Scenes as source code:
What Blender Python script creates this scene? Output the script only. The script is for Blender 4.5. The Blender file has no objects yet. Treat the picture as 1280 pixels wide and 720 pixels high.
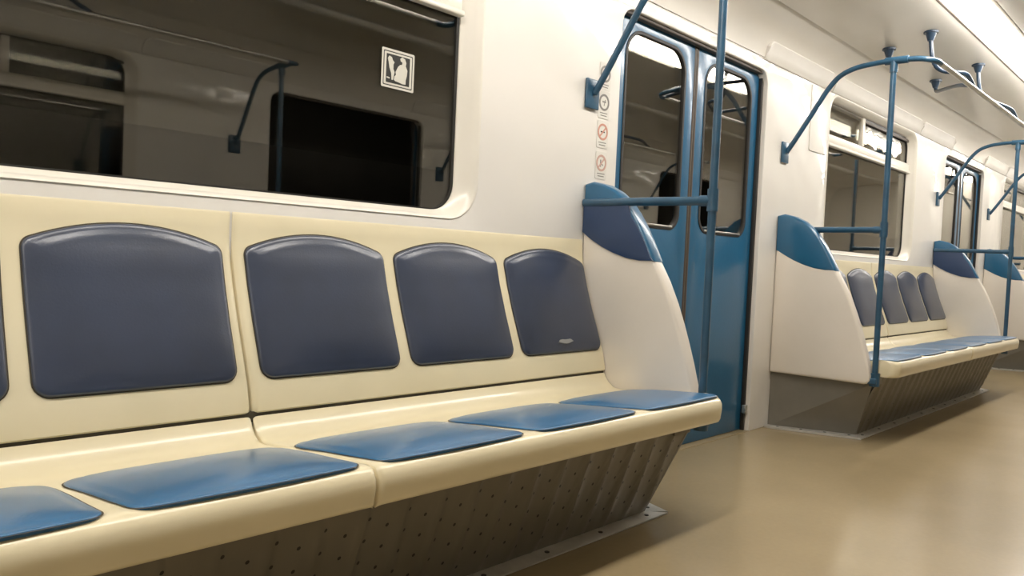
import bpy, bmesh, math, random
from mathutils import Vector, Matrix
random.seed(7)
PI = math.pi
COL = bpy.context.scene.collection
SC = bpy.context.scene

# ------------------------------------------------------------------ layout of the carriage
XS, PITCH = 0.880, 4.263          # middle of the first bench, distance to the next one
W = 2.5                           # inner width: left wall y = 0, right wall y = -W
HB = 1.320                        # half length of a bench between its partitions
DOORX = 2.985
SP = 0.440                        # seat pitch
X0, X1 = -3.3, 11.1

# ------------------------------------------------------------------ helpers
def link(name, me, m, parent=None):
    o = bpy.data.objects.new(name, me); COL.objects.link(o)
    if m is not None:
        me.materials.clear(); me.materials.append(m)
    if parent is not None: o.parent = parent
    return o
def smooth(me, ang=35):
    for p in me.polygons: p.use_smooth = True
    try: me.set_sharp_from_angle(angle=math.radians(ang))
    except Exception: pass
def mesh(name, vs, fs, m, parent=None, sm=True, ang=35):
    me = bpy.data.meshes.new(name); me.from_pydata([tuple(v) for v in vs], [], fs)
    bm = bmesh.new(); bm.from_mesh(me)
    bmesh.ops.remove_doubles(bm, verts=bm.verts, dist=1e-6)
    bmesh.ops.recalc_face_normals(bm, faces=bm.faces); bm.to_mesh(me); bm.free()
    if sm: smooth(me, ang)
    return link(name, me, m, parent)
def thing(name, label, cat, loc=(0, 0, 0), rz=0, group=None):
    o = bpy.data.objects.new(name, None); COL.objects.link(o); o.empty_display_size = .1
    o.location = loc; o.rotation_euler = (0, 0, rz)
    o['label'] = label; o['category'] = cat
    if group: o['group'] = group
    return o
def struct(o): o['kind'] = 'structure'; return o
def sroot(name, loc=(0, 0, 0), rz=0):
    o = bpy.data.objects.new(name, None); COL.objects.link(o); o.empty_display_size = .1
    o.location = loc; o.rotation_euler = (0, 0, rz); return struct(o)
def copy_tree(o, parent=None):
    c = o.copy(); COL.objects.link(c)
    if parent is not None: c.parent = parent
    for ch in [x for x in o.children]: copy_tree(ch, c)
    return c
def place(o, side, xc, label=None):
    o.location = (xc, 0 if side > 0 else -W, 0); o.rotation_euler = (0, 0, 0 if side > 0 else PI)
    if label: o['label'] = label
    return o

class MB:
    """collects boxes, tubes and prisms into one mesh"""
    def __init__(s): s.v = []; s.f = []
    def add(s, vs, fs):
        n = len(s.v); s.v += [tuple(v) for v in vs]; s.f += [[i+n for i in f] for f in fs]; return s
    def box(s, a, b, ch=0.0):
        bm = bmesh.new(); bmesh.ops.create_cube(bm, size=1)
        for v in bm.verts:
            v.co = Vector([(a[i]+b[i])/2 + v.co[i]*abs(b[i]-a[i]) for i in range(3)])
        if ch > 0: bmesh.ops.bevel(bm, geom=bm.edges[:], offset=ch, segments=3, profile=.5, affect='EDGES')
        bm.verts.index_update()
        s.add([v.co.copy() for v in bm.verts], [[v.index for v in f.verts] for f in bm.faces]); bm.free(); return s
    def tube(s, pts, r, n=16, cap=True, sub=0):
        P = [Vector(p) for p in pts]
        if sub:
            Q = []
            for i in range(len(P)-1):
                p0 = P[max(i-1, 0)]; p1 = P[i]; p2 = P[i+1]; p3 = P[min(i+2, len(P)-1)]
                for k in range(sub):
                    t = k/sub
                    Q.append(.5*((2*p1)+(p2-p0)*t+(2*p0-5*p1+4*p2-p3)*t*t+(3*p1-p0-3*p2+p3)*t**3))
            Q.append(P[-1]); P = Q
        R = r if isinstance(r, (list, tuple)) else None
        vs = []; fs = []; up = None
        for i, p in enumerate(P):
            d = (P[min(i+1, len(P)-1)]-P[max(i-1, 0)]).normalized()
            if up is None:
                up = Vector((0, 0, 1)) if abs(d.z) < .9 else Vector((1, 0, 0))
            a = (up - d*up.dot(d)).normalized(); up = a; b = d.cross(a)
            rr = (R[0]+(R[1]-R[0])*i/(len(P)-1)) if R else r
            for k in range(n):
                t = 2*PI*k/n; vs.append(p + a*math.cos(t)*rr + b*math.sin(t)*rr)
        for i in range(len(P)-1):
            for k in range(n):
                fs.append([i*n+k, i*n+(k+1) % n, (i+1)*n+(k+1) % n, (i+1)*n+k])
        if cap:
            fs.append(list(range(n))[::-1]); fs.append([(len(P)-1)*n+k for k in range(n)])
        return s.add(vs, fs)
    def build(s, name, m, parent=None, ang=35): return mesh(name, s.v, s.f, m, parent, True, ang)

def rrect(x0, x1, z0, z1, r, n=8):
    """rounded rectangle outline, r = radius or 4 radii (bl, br, tr, tl)"""
    if not isinstance(r, (list, tuple)): r = [r]*4
    o = []
    for (cx, cz, a0, q) in ((x0+r[0], z0+r[0], PI, r[0]), (x1-r[1], z0+r[1], 1.5*PI, r[1]), (x1-r[2], z1-r[2], 0, r[2]), (x0+r[3], z1-r[3], .5*PI, r[3])):
        if q <= 0: o.append((cx, cz)); continue
        for k in range(n+1):
            a = a0+k/n*PI/2; o.append((cx+q*math.cos(a), cz+q*math.sin(a)))
    return o
def circle(cx, cz, r, n=32): return [(cx+r*math.cos(2*PI*k/n), cz+r*math.sin(2*PI*k/n)) for k in range(n)]
def plate(name, loops, y0, y1, m, parent=None, bevel=0.0, ang=35):
    """flat plate in the x-z plane, solid between y0 and y1, first loop outer, the rest holes"""
    cu = bpy.data.curves.new('t', 'CURVE'); cu.dimensions = '2D'; cu.fill_mode = 'BOTH'
    th = abs(y1-y0)/2; cu.extrude = max(th-bevel, 0); cu.bevel_depth = bevel; cu.bevel_resolution = 2
    cu.offset = -bevel
    for lp in loops:
        sp = cu.splines.new('POLY'); sp.points.add(len(lp)-1)
        for i, (a, b) in enumerate(lp): sp.points[i].co = (a, b, 0, 1)
        sp.use_cyclic_u = True
    o = bpy.data.objects.new('t', cu); COL.objects.link(o)
    bpy.context.view_layer.update()
    dg = bpy.context.evaluated_depsgraph_get()
    me = bpy.data.meshes.new_from_object(o.evaluated_get(dg)); me.name = name
    bpy.data.objects.remove(o); bpy.data.curves.remove(cu)
    yc = (y0+y1)/2
    for v in me.vertices:
        x, z, h = v.co; v.co = (x, yc+h, z)
    bm = bmesh.new(); bm.from_mesh(me)
    bmesh.ops.remove_doubles(bm, verts=bm.verts, dist=1e-6)
    bmesh.ops.recalc_face_normals(bm, faces=bm.faces); bm.to_mesh(me); bm.free()
    smooth(me, ang)
    return link(name, me, m, parent)
def polyline(pts, t):
    """point and tangent along a polyline at arc length t"""
    P = [Vector((a, b)) for a, b in pts]; acc = 0
    for i in range(len(P)-1):
        L = (P[i+1]-P[i]).length
        if t <= acc+L or i == len(P)-2:
            d = (P[i+1]-P[i])/L; return P[i]+d*(t-acc), d
        acc += L
def loft(name, prof, xs, m, parent=None, mod=None, ang=40):
    """closed (y,z) profile carried along x; mod(x, y, z) reshapes"""
    n = len(prof); vs = []; fs = []
    for x in xs:
        for (y, z) in prof:
            vs.append((x, y, z) if mod is None else mod(x, y, z))
    for i in range(len(xs)-1):
        for k in range(n): fs.append([i*n+k, i*n+(k+1) % n, (i+1)*n+(k+1) % n, (i+1)*n+k])
    fs.append(list(range(n))); fs.append([(len(xs)-1)*n+k for k in range(n)][::-1])
    return mesh(name, vs, fs, m, parent, True, ang)

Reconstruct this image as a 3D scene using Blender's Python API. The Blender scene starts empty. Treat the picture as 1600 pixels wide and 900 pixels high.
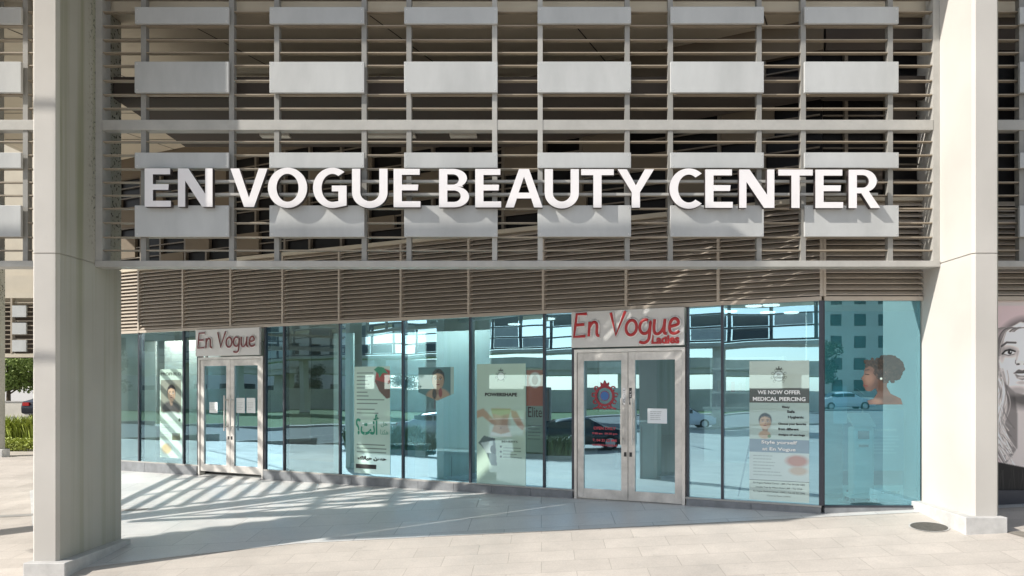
import bpy, bmesh, math, random
import numpy as np
from mathutils import Vector, Matrix
random.seed(7)
R = math.radians
SC = bpy.context.scene
COL = SC.collection
# ---------------------------------------------------------------- camera, world, sun, exposure
CAMZ = 1.57
cd = bpy.data.cameras.new('camera'); cam = bpy.data.objects.new('camera', cd); COL.objects.link(cam)
cam.location = (0, 0, CAMZ); cam.rotation_euler = (R(90), 0, 0)
cd.sensor_width = 36; cd.lens = 36 * 1155 / 1600; cd.shift_x = -46 / 1600; cd.shift_y = 155 / 1600
cd.clip_start = .05; cd.clip_end = 3000; SC.camera = cam
SUN = Vector((2.6, 1.0, -2.05)).normalized()
w = bpy.data.worlds.new('World'); SC.world = w; w.use_nodes = True
nt = w.node_tree; bg = nt.nodes['Background']
sky = nt.nodes.new('ShaderNodeTexSky'); sky.sky_type = 'NISHITA'; sky.sun_disc = False
sky.sun_elevation = R(36.3); sky.sun_rotation = R(249); sky.dust_density = 0.6; sky.air_density = 1.0; sky.ozone_density = 1.0
hs = nt.nodes.new('ShaderNodeHueSaturation'); hs.inputs['Saturation'].default_value = .55; hs.inputs['Value'].default_value = 1.1
nt.links.new(sky.outputs[0], hs.inputs['Color']); nt.links.new(hs.outputs[0], bg.inputs[0]); bg.inputs[1].default_value = .125
sl = bpy.data.lights.new('sun', 'SUN'); sl.energy = 4.6; sl.angle = R(.5); sl.color = (1, .95, .88)
so = bpy.data.objects.new('sun', sl); COL.objects.link(so); so.rotation_euler = SUN.to_track_quat('-Z', 'Y').to_euler(); so.location = (-20, -8, 18)
SC.view_settings.view_transform = 'Standard'; SC.view_settings.look = 'None'; SC.view_settings.exposure = .50; SC.view_settings.gamma = 1
SC.cycles.max_bounces = 10; SC.cycles.transparent_max_bounces = 24; SC.cycles.use_denoising = True
SC.cycles.diffuse_bounces = 5; SC.cycles.caustics_reflective = True

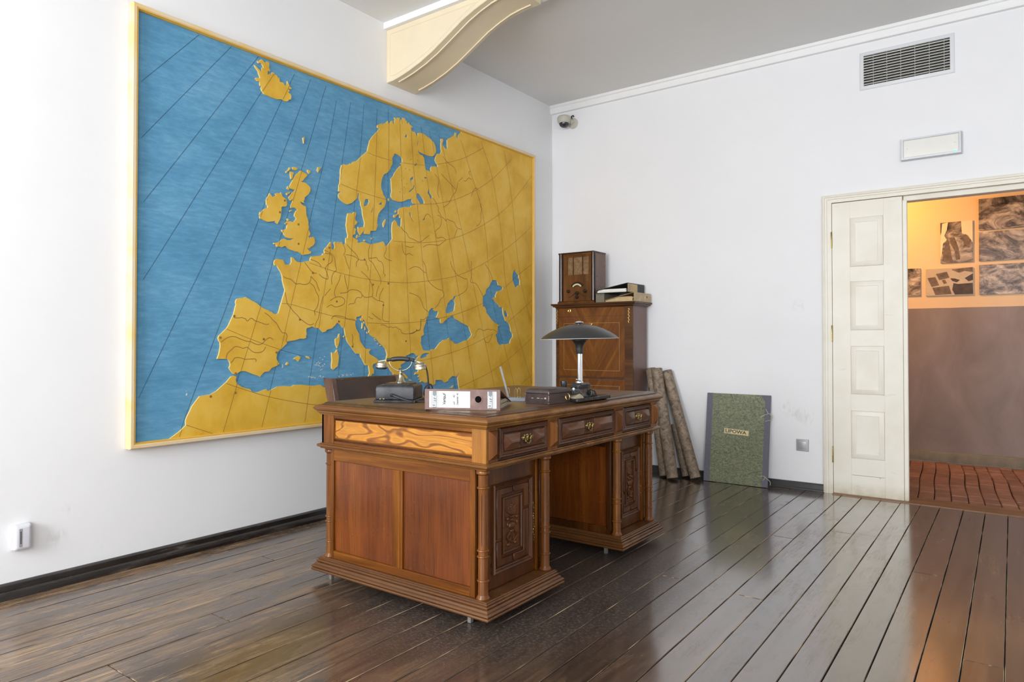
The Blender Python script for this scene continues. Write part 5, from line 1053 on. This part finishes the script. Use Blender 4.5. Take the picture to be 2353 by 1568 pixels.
MB().loft((-.634, -.315, 2.347, 2.465), [(0, .033), (-.004, .0365), (-.02, .038)], P, cap0=False).build('diffuser', MATS['diffuser'], em)
for x in (-.612, -.337): MB().lathe([(.004, 0), (.004, .003), (0, .0035)], (0, 0, 0), 10, lambda a, b, c_: P(x + a, 2.406 + b, .0375 + c_)).build('screw', MATS['steel_frame'], em)
ng = NT('led_green'); ng.out((.02, .5, .2), .4); ng.b.inputs['Emission Color'].default_value = (.05, 1, .4, 1); ng.b.inputs['Emission Strength'].default_value = 2.5
MB().box(-.343, -.331, 2.349, 2.355, .0375, .0395, P).build('status_led', MATS['led_green'], em)
MB().box(-.503, -.461, 2.336, 2.3395, .040, .0408, P).build('name_plate', MATS['plastic_white'], em)

dc = thing('dome_camera', (-3.325, 5.42, 3.09), 0, 'beige dome security camera in the top corner', 'camera')
nk = NT('dome_smoke'); nk.out((.03, .03, .032), .05, 0, .6)
MB().lathe([(.045, 0), (.048, .006), (.040, .014), (0, .014)], (0, 0, 0), 24, lambda x, y, z: (x + .045, -z, y)).build('wall_plate', MATS['cam_beige'], dc)
m = MB(); m.tube([(.035, -.01, .01), (.02, -.04, .03), (.0, -.06, .035)], .022, 12); m.build('arm', MATS['cam_beige'], dc)
MB().lathe([(0, .062), (.030, .061), (.052, .055), (.060, .046), (.062, .036), (.060, .010), (.055, -.002), (.046, -.004), (0, -.004)], (-.005, -.085, 0), 32).build('camera_housing', MATS['cam_beige'], dc)
MB().lathe([(.045, -.003), (.044, -.018), (.038, -.032), (.026, -.043), (.012, -.048), (0, -.049)], (-.005, -.085, 0), 28).build('dome', MATS['dome_smoke'], dc)
MB().lathe([(.049, -.003), (.050, -.008), (.045, -.009)], (-.005, -.085, 0), 28).build('dome_ring', MATS['plastic_white'], dc)
m = MB(); m.tube([(.03, -.012, .045), (.035, -.02, .065), (.045, -.012, .072), (.052, -.004, .062)], .006, 8); m.build('cable', MATS['rubber_black'], dc)

se = thing('wall_sensor', (X0, 1.170, .192), 0, 'small white wall sensor low on the map wall', 'sensor')
SP = lambda u, v, w: (w, u, v)
MB().loft((-.034, .034, .0, .110), [(-.003, 0), (0, .003), (0, .014)], SP).build('back_shell', MATS['plastic_white'], se, .006, bseg=2)
MB().loft((-.034, .034, .0, .110), [(-.0005, .0148), (-.001, .030), (-.004, .038), (-.010, .042), (-.016, .043)], SP).build('front_shell', MATS['plastic_white'], se, .005, bseg=2)
MB().box(-.016, -.004, .016, .094, .0428, .0436, SP).build('window_strip', MATS['plastic_grey'], se)
m = MB()
for k in range(9): m.box(-.012, -.008, .030 + k * .006, .0345 + k * .006, .0435, .0440, SP)
m.build('printed_label', MATS['ink_black'], se)
# ------------------------------------------------------------------ photographs in the corridor
def photomat(name, seed, scale, st, dist=2.0, stops=None):
    n = NT(name); v = n.coord((1, 1, 1.6), st, loc=(seed, seed * .7, 0)); f = n.noise(v, scale, 10, .74, dist * .45)
    n.out(n.ramp(f, stops or [(.34, (.018, .014, .012)), (.45, (.12, .098, .085)), (.53, (.33, .28, .24)), (.66, (.70, .62, .53))]), .35); return MATS[name]
photomat('print_rubble', 3, 5, (0, .3, 0)); photomat('print_ground', 11, 4, (0, -.2, 0)); photomat('print_stones', 23, 8, (0, .1, 0), 1.0); photomat('print_cloth', 31, 6, (0, 1.0, 0)); photomat('print_table', 41, 3, (0, .2, 0), .3, [(.3, (.42, .34, .24)), (.7, (.62, .52, .38))]); photomat('print_pile', 57, 9, (0, .7, 0))
plain('print_light', (.80, .70, .50), .5, var=.05); plain('print_dark', (.085, .06, .045), .5, var=.4, scale=20); plain('print_mid', (.20, .145, .10), .5, var=.5, scale=25)
def photo(x0, x1, z0, z1, mat, label):
    o = MB().box(0, x1 - x0, -.012, 0, 0, z1 - z0).build('photo_print', MATS[mat], None, .001); o.location = (x0, YF, z0)
    return tag(o, label, 'photograph', 'photographs on the corridor wall')
o = photo(-.582, -.336, 1.810, 2.180, 'print_cloth', 'upright monochrome photograph above the one with scattered snapshots')
m = MB(); m.prism([(.0, .20), (.015, .36), (.06, .37), (.05, .30), (.03, .25), (.05, .21), (.02, .18), (.01, .08), (.0, .04)], .0122, .0126, lambda u, v, w: (u, -w, v)); m.prism([(.16, .37), (.246, .37), (.246, .17), (.21, .24), (.165, .26)], .0122, .0126, lambda u, v, w: (u, -w, v)); m.build('bright_area', MATS['print_light'], o)
m = MB(); m.prism([(.07, .23), (.11, .23), (.14, .13), (.15, .03), (.12, .02), (.11, .1), (.08, .17)], .0122, .0127, lambda u, v, w: (u, -w, v)); m.prism([(.012, .02), (.03, .14), (.06, .22), (.07, .16), (.095, .0), (.05, .0)], .0122, .0127, lambda u, v, w: (u, -w, v)); m.prism([(.17, .24), (.195, .25), (.23, .18), (.22, .12), (.18, .17)], .0122, .0127, lambda u, v, w: (u, -w, v)); m.build('dark_area', MATS['print_mid'], o)
photo(-.905, -.742, 1.521, 1.776, 'print_pile', 'monochrome photograph half hidden by the door edge')
o = photo(-.699, -.336, 1.515, 1.762, 'print_table', 'monochrome photograph of snapshots scattered on a table')
m = MB()
for q in ([(.012, .165), (.075, .172), (.105, .095), (.045, .082)], [(.08, .20), (.165, .215), (.185, .16), (.105, .142)], [(.05, .075), (.18, .088), (.20, .012), (.075, .006)], [(.20, .235), (.36, .245), (.363, .20), (.30, .215), (.26, .20), (.21, .225)], [(.125, .14), (.15, .145), (.165, .11), (.14, .105)]): m.prism(q, .0122, .0127, lambda u, v, w: (u, -w, v))
m.build('dark_area', MATS['print_mid'], o)
m = MB(); m.prism([(.215, .11), (.25, .10), (.36, .105), (.363, .005), (.225, .005), (.205, .05)], .0122, .0127, lambda u, v, w: (u, -w, v)); m.prism([(.19, .155), (.23, .15), (.265, .135), (.24, .115), (.205, .13)], .0122, .0127, lambda u, v, w: (u, -w, v)); m.prism([(.30, .15), (.362, .19), (.362, .13), (.33, .12)], .0122, .0127, lambda u, v, w: (u, -w, v)); m.build('dark_area', MATS['print_dark'], o)
photo(-.290, .115, 2.083, 2.362, 'print_rubble', 'topmost of the three wide monochrome photographs')
photo(-.290, .115, 1.809, 2.068, 'print_ground', 'middle of the three wide monochrome photographs')
photo(-.290, .115, 1.511, 1.775, 'print_stones', 'lowest of the three wide monochrome photographs')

▶ _DIRECTIONS FOR THIS TASK_
Exactly reproduce the run of lines from the start of the listing through the line with "X0, X1 = -3.3, 11.1", inclusive; pictures are not copied.

▶ _EXERCISE ANSWER_
What Blender Python script creates this scene? Output the script only. The script is for Blender 4.5. The Blender file has no objects yet. Treat the picture as 1280 pixels wide and 720 pixels high.
import bpy, bmesh, math, random
from mathutils import Vector, Matrix
random.seed(7)
PI = math.pi
COL = bpy.context.scene.collection
SC = bpy.context.scene

# ------------------------------------------------------------------ layout of the carriage
XS, PITCH = 0.880, 4.263          # middle of the first bench, distance to the next one
W = 2.5                           # inner width: left wall y = 0, right wall y = -W
HB = 1.320                        # half length of a bench between its partitions
DOORX = 2.985
SP = 0.440                        # seat pitch
X0, X1 = -3.3, 11.1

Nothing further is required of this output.